Thirty-three-year-old Michael Martin is now charged with assault and malicious mischief for throwing acid in a judge's face in September 2012. 

Thurston County prosecutors say Martin was angry with the victim, Thurston County District Court Judge Brett Buckley, because Buckley had ruled against Martin in several protection-order cases involving an ex-girlfriend.  

Thurston County Chief Criminal Deputy Prosecutor Andrew Toynbee told KIRO 7 that Martin spent months planning the attack, keeping notes on his iPhone. 

"He was looking for battery acid, he was looking for the judge's home address, he put down that he reconned the judge's address again," Toynbee said. 

Charging documents filed in the case provide even more detail of Martin's planning lists, which included:

  • "Find out where Judge Brett Buckley lives"
  • "Get Water bottles ready for battery acid"
  • "Recon judge home again (nobody home :("
  • "Call Lowe's for battery acid (no go)"
  • "Go 2 NAPA 4 battery acid"

Prosecutors said Martin eventually purchased battery acid at a NAPA auto parts store in Tumwater.

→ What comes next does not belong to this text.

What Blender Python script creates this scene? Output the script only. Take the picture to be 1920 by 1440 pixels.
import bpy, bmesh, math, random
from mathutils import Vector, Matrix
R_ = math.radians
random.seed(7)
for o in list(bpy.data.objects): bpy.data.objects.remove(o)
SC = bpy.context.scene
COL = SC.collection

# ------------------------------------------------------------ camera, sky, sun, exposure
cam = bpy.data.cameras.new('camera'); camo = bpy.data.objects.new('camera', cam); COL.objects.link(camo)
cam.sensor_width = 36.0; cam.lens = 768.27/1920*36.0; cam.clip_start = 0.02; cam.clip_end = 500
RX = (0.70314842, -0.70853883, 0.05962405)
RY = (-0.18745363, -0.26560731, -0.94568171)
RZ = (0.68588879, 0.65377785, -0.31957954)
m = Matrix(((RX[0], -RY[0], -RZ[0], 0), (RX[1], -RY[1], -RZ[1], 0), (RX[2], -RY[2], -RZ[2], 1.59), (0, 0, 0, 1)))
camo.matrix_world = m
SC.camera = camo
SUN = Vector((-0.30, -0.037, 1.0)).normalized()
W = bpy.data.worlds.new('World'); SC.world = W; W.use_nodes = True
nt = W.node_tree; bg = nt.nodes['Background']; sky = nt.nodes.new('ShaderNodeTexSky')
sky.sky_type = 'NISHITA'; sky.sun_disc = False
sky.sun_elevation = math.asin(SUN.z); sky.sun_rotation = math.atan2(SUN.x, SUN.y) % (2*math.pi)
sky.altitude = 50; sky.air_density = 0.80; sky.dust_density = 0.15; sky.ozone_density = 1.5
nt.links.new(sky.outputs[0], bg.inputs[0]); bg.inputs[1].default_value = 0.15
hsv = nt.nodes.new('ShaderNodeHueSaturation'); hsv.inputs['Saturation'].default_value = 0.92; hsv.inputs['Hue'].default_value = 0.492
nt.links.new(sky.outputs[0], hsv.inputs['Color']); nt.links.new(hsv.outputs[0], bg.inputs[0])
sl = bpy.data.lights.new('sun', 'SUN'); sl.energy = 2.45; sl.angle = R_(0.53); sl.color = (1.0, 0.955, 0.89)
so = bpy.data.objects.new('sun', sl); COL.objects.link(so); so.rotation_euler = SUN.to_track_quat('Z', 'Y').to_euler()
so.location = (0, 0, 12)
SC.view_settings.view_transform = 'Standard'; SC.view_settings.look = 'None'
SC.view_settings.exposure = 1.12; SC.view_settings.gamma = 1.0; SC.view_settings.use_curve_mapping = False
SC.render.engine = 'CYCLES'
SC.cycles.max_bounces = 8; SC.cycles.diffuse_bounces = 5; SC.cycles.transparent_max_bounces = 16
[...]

On Sept.  10th, 2012, they said Martin put his plan in motion, knocking on the door of the judge's home and throwing the battery acid in his face when he answered the door. 

Olympia police got a big break in the case when FBI agents searched Martin's Tumwater apartment. It turns out Martin,  a former JBLM soldier, was being investigated for threatening a military prosecutor. During the search of his apartment, FBI agents found battery acid and alerted Olympia detectives.

The Olympia detectives conducted additional research and discovered Judge Buckley had ruled against Martin on several occasions. The detectives obtained search warrants for Martin's phone and computers and discovered his lists detailing plans for the attack.   Toynbee also tells KIRO 7 that detectives discovered a disturbing Internet post by Martin. 

"He had made a Facebook posting that referred to melting people's faces off," said Toynbee. 

Martin was given an "other than honorable" discharge from the U.S. Army and is currently in federal custody awaiting an August sentencing in the case involving the threat to the military prosecutor.  Martin will then be transferred to the Thurston County jail to face the new charges involving the acid attack.

Buckley expressed his thanks to both police and prosecutors for their exhaustive efforts on the case. 

"Their work has really made my family feel much safer," said Buckley. 

When the attack happened, the judge took quick action to rinse off all the acid and only suffered minor injuries. He told KIRO 7 he and his family have moved forward.  

"I'm okay, my family is okay. There clearly was a period of time when there was a fair degree of anxiety about what happened, but time obviously heals things,” Buckley said.